Il a par ailleurs demandé un renforcement logistique de l’AMISOM, qui se ferait notamment en la dotant d’hélicoptères qui pourraient apporter à la Mission le niveau de mobilité et de flexibilité requis pour l’accomplissement de ses tâches.  Il a aussi souhaité la consolidation et la stabilisation des zones qui ont été reconquises face aux Chabab, notamment en y transférant le contrôle de la sécurité aux forces de police, et en y augmentant la présence des personnels civils conjoints de l’AMISOM et de la MANUSOM. 

M. Sidikou a appelé à la sécurisation des itinéraires de ravitaillement entre les zones nouvellement reconquises aux Chabab et les centres de décisions administratives.  Le Représentant spécial de l’Union africaine en Somalie a par ailleurs plaidé pour un soutien renforcé aux forces nationales somaliennes, indiquant que la police de l’AMISOM allait appuyer le recrutement, la formation et le déploiement de 600 officiers de police pour chacune des administrations locales.  Il a également plaidé pour un renforcement des capacités du Bureau d’appui de l’ONU pour la Mission de l’Union africaine en Somalie, afin de l’adapter à la nature des opérations menées par l’AMISOM. 

M. Sidikou est également revenu sur les allégations d’exploitation et d’abus sexuels dont se seraient rendus coupables des membres de l’AMISOM, comme l’a rapporté l’ONG « Human Rights Watch » en juin 2014.  Il a rappelé la politique de tolérance zéro de l’AMISOM en ce qui concerne ce genre d’actes, et il a souligné que deux cas avaient été avérés après la conduite d’enquêtes indépendantes. 

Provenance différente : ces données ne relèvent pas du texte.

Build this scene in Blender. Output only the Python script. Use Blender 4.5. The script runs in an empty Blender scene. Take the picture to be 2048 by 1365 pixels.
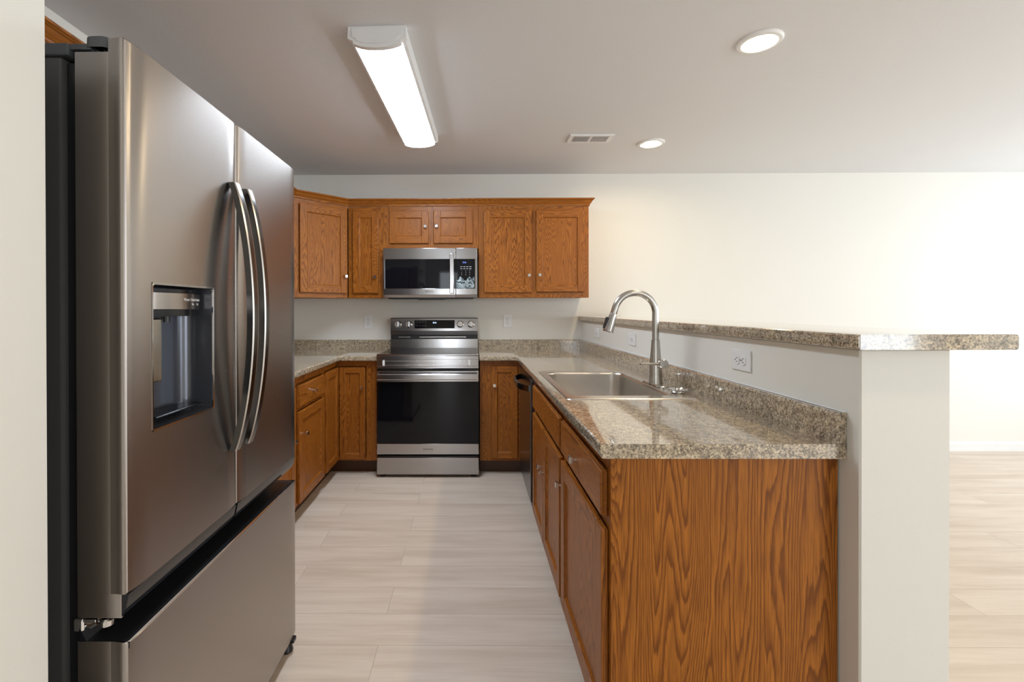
import bpy, bmesh, math, random
from mathutils import Vector, Matrix, noise as mnoise
random.seed(7)
S = bpy.context.scene
C = S.collection
PI = math.pi

# ------------------------------------------------------------------ camera
def make_camera():
    yaw, pitch, roll = -.0083, .0038, .0019
    c, s = math.cos(yaw), math.sin(yaw)
    cp, sp = math.cos(pitch), math.sin(pitch)
    cr, sr = math.cos(roll), math.sin(roll)
    r0 = Vector((c, -s, 0)); F = Vector((cp*s, cp*c, -sp)); U0 = Vector((sp*s, sp*c, cp))
    R = cr*r0 - sr*U0; U = sr*r0 + cr*U0
    cam = bpy.data.cameras.new('camera')
    cam.sensor_width = 36; cam.lens = 934.5*36/2048
    cam.shift_x = (1024-935.5)/2048; cam.shift_y = (621.5-682.5)/2048
    cam.clip_start = .02
    o = bpy.data.objects.new('camera', cam); C.objects.link(o)
    m = Matrix((R, U, -F)).transposed().to_4x4()
    m.translation = Vector((0, 0, 1.2517))
    o.matrix_world = m
    S.camera = o
make_camera()

# ------------------------------------------------------------------ world, light, exposure
w = bpy.data.worlds.new('world'); S.world = w; w.use_nodes = True
w.node_tree.nodes['Background'].inputs[0].default_value = (.75, .85, 1, 1)
w.node_tree.nodes['Background'].inputs[1].default_value = 1.0
S.view_settings.view_transform = 'Standard'
S.view_settings.look = 'None'
S.view_settings.gamma = 1
S.view_settings.use_curve_mapping = False
S.view_settings.exposure = 0.17

def area(name, loc, rot, sx, sy, power, col, spread=PI):
    l = bpy.data.lights.new(name, 'AREA'); l.shape = 'RECTANGLE'; l.size = sx; l.size_y = sy
    l.energy = power; l.color = col; l.spread = spread
    o = bpy.data.objects.new(name, l); C.objects.link(o); o.location = loc; o.rotation_euler = rot
    return o
DAY = (.90, .96, 1.0)
# daylight: unseen right windows and rear door, guessed from the light; added rear fill
area('daylight_right_near', (5.66, .55, 1.35), (0, PI/2, 0), 1.7, 1.7, 35, DAY)
area('daylight_right_far', (5.66, 2.85, 1.35), (0, PI/2, 0), 1.7, 1.7, 29, DAY)
area('daylight_rear_left', (-.525, -3.26, 1.08), (PI/2, 0, 0), .39, 2.0, 11, DAY)
area('added_fill_rear_right', (4.2, -3.26, 1.35), (PI/2, 0, 0), 2.0, 1.7, 72, DAY)  # fill behind the camera, added to brighten camera-facing surfaces

FIX_E = 34.0      # kitchen ceiling fixture lens
CAN_E = 210.0     # recessed lamps

# ------------------------------------------------------------------ helpers
def new_bm(): return bmesh.new()

def merge(bm, t, mi=0):
    for f in t.faces: f.material_index = mi
    me = bpy.data.meshes.new('tmp'); t.to_mesh(me); t.free()
    n0 = len(bm.faces)
    bm.from_mesh(me); bpy.data.meshes.remove(me)

def box(bm, x0, x1, y0, y1, z0, z1, bev=0, mi=0, seg=1, M=None):
    t = bmesh.new(); bmesh.ops.create_cube(t, size=1)
    for v in t.verts:
        v.co = Vector(((x0+x1)/2+v.co.x*(x1-x0), (y0+y1)/2+v.co.y*(y1-y0), (z0+z1)/2+v.co.z*(z1-z0)))
    if bev: bmesh.ops.bevel(t, geom=list(t.edges), offset=bev, segments=seg, affect='EDGES', profile=.5)
    if M is not None: t.transform(M)
    merge(bm, t, mi)

def prism(bm, prof, axis, a0, a1, mi=0, bev=0):
    """prof: list of 2-D points in the plane of the other two axes (x,y / x,z / y,z)"""
    t = bmesh.new()
    def P(p, a):
        if axis == 'x': return (a, p[0], p[1])
        if axis == 'y': return (p[0], a, p[1])
        return (p[0], p[1], a)
    A = [t.verts.new(P(p, a0)) for p in prof]; B = [t.verts.new(P(p, a1)) for p in prof]
    n = len(prof)
    t.faces.new(A); t.faces.new(B[::-1])
    for i in range(n):
        t.faces.new((A[i], B[i], B[(i+1) % n], A[(i+1) % n]))
    bmesh.ops.recalc_face_normals(t, faces=t.faces[:])
    if bev: bmesh.ops.bevel(t, geom=list(t.edges), offset=bev, segments=2, affect='EDGES', profile=.5)
    merge(bm, t, mi)

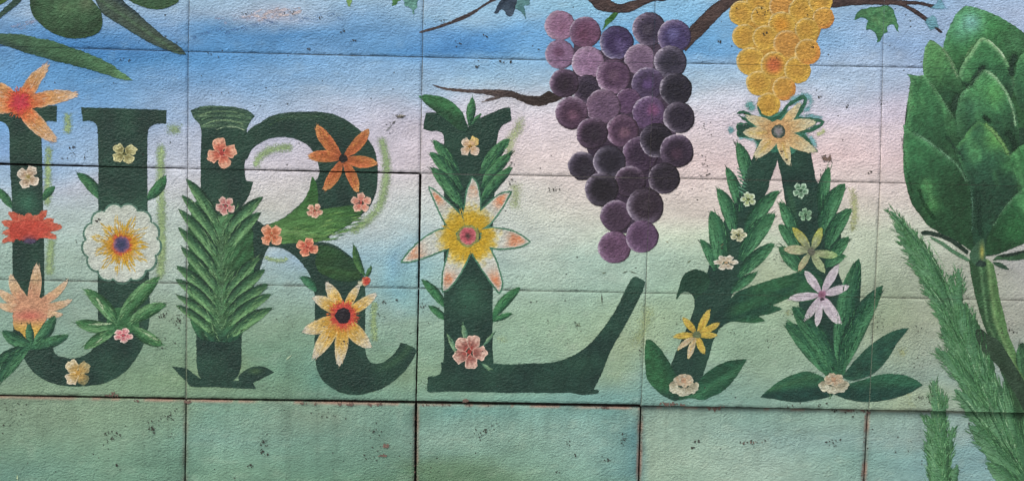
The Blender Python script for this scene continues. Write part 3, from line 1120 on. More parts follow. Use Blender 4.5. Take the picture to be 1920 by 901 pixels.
def dabs(x0, y0, x1, y1, n, w_, c, sp, amax, name='cloud_brushmark'):
    for i in range(n):
        t = (i + rc_.random()) / n
        x = x0 + (x1 - x0) * t
        y = y0 + (y1 - y0) * t + rc_.gauss(0, sp)
        L = w_ * rc_.uniform(1.2, 2.6)
        a = rc_.uniform(-0.5, 0.2)
        pts = [(x - L / 2, y - a * L / 2), (x, y + rc_.uniform(-3, 3)), (x + L / 2, y + a * L / 2)]
        stroke(wall, pts, w_ * rc_.uniform(0.6, 1.2), c, name=name, amax=amax, wob=2)


dabs(405, 44, 468, 28, 7, 12, (170, 178, 206), 4, 0.5)
dabs(462, 30, 562, 18, 14, 11, (200, 200, 214), 4, 0.75)
dabs(480, 34, 560, 24, 8, 9, (212, 206, 212), 4, 0.8)
dabs(20, 60, 84, 26, 8, 12, (168, 180, 208), 5, 0.5)
dabs(360, 66, 470, 48, 9, 13, (88, 138, 192), 4, 0.5)
dabs(470, 50, 640, 34, 12, 13, (92, 140, 194), 4, 0.45)
dabs(250, 75, 345, 78, 5, 12, (170, 180, 208), 3, 0.3)

bristles('paint_drips', wall, [(1128, 548, 1129, 572, 2.2, (60, 58, 48)), (1126, 549, 1133, 551, 6, (150, 70, 66)), (536, 674, 548, 664, 3, (176, 192, 170)), (1166, 512, 1178, 507, 2, (96, 104, 92)), (1178, 507, 1196, 513, 2, (96, 104, 92)), (1128, 512, 1138, 510, 2.4, (120, 130, 112)), (1080, 606, 1090, 612, 4, (128, 142, 124)), (1350, 462, 1358, 456, 2.4, (106, 110, 90)),
                                 (1288, 493, 1296, 487, 2.4, (106, 116, 90)), (1248, 452, 1254, 454, 2, (150, 150, 130)), (735, 233, 742, 226, 4, (120, 118, 124)), (722, 247, 736, 234, 3.4, (150, 150, 158)), (742, 219, 762, 217, 7, (112, 106, 104)), (745, 217, 758, 216, 4, (170, 164, 160)), (32, 888, 33, 901, 3, (176, 196, 168))])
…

Il a ajouté qu’à la suite des recommandations de l’enquête indépendante, il avait pris des mesures pour éviter que cela ne se produise de nouveau, par exemple en veillant à ce que les civils n’aient pas accès aux camps de l’AMISOM sans raison valable et en encourageant les dénonciations internes et les potentiels lanceurs d’alerte.

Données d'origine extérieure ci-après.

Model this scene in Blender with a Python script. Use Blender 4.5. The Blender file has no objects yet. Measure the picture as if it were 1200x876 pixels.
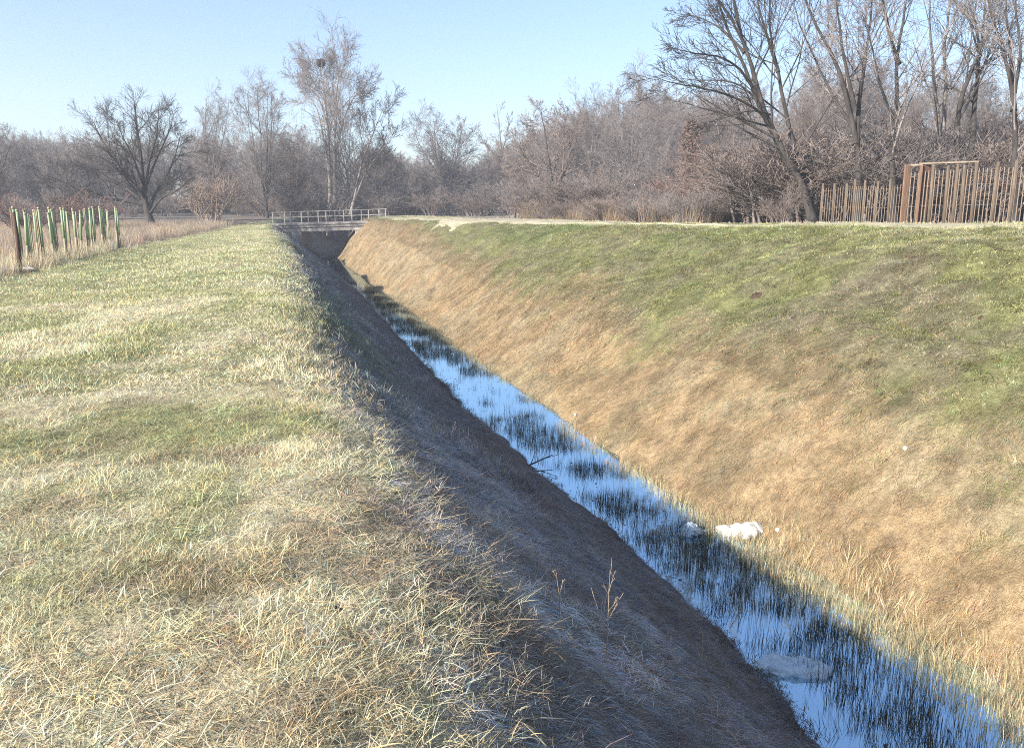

Pour sa part, le Premier Ministre somalien a exhorté les partenaires de la Somalie à appuyer le plan visant à permettre à l’armée somalienne de reprendre ses responsabilités en vue d’affronter les difficultés sécuritaires du pays.

« Nous devons lutter contre les Chabad avant que la situation ne devienne trop sérieuse », a-t-il dit, précisant que leur menace s’était accrue dernièrement.  « Il est important de pouvoir les déloger le plus rapidement possible », a-t-il souligné.

Le Premier Ministre a demandé au Conseil de sécurité d’autoriser un programme de soutien en vue d’intégrer des éléments supplémentaires au sein de l’armée nationale somalienne.  « Il est également essentiel d’intégrer les forces de police régionales pour accélérer les efforts destinés à la lutte contre la piraterie », a-t-il dit.

Sur le plan politique, la « Vision pour 2016 » du Gouvernement fédéral demeure le cadre essentiel, a observé M. Shamarke, précisant que les contacts s’étaient poursuivis avec les dirigeants régionaux, et que le processus de révision constitutionnelle avait progressé.

D’une manière plus large, le Gouvernement fédéral somalien travaille avec le Kenya pour assurer le retour des réfugiés somaliens qu’abrite ce pays, et le Gouvernement fédéral travaille avec les autorités yéménites sur la même question en ce qui concerne les réfugiés yéménites qui débarquent sur les côtes somaliennes.  « Il y a un coût humain à la violence au Yémen », qui est une préoccupation pour toute la région, a ensuite tenu à relever le Premier Ministre somalien, qui a souligné que son pays ne disposait pas des ressources ou de la capacité nécessaires pour absorber les réfugiés et a par conséquence demandé au Conseil de sécurité d’élaborer un plan d’urgence.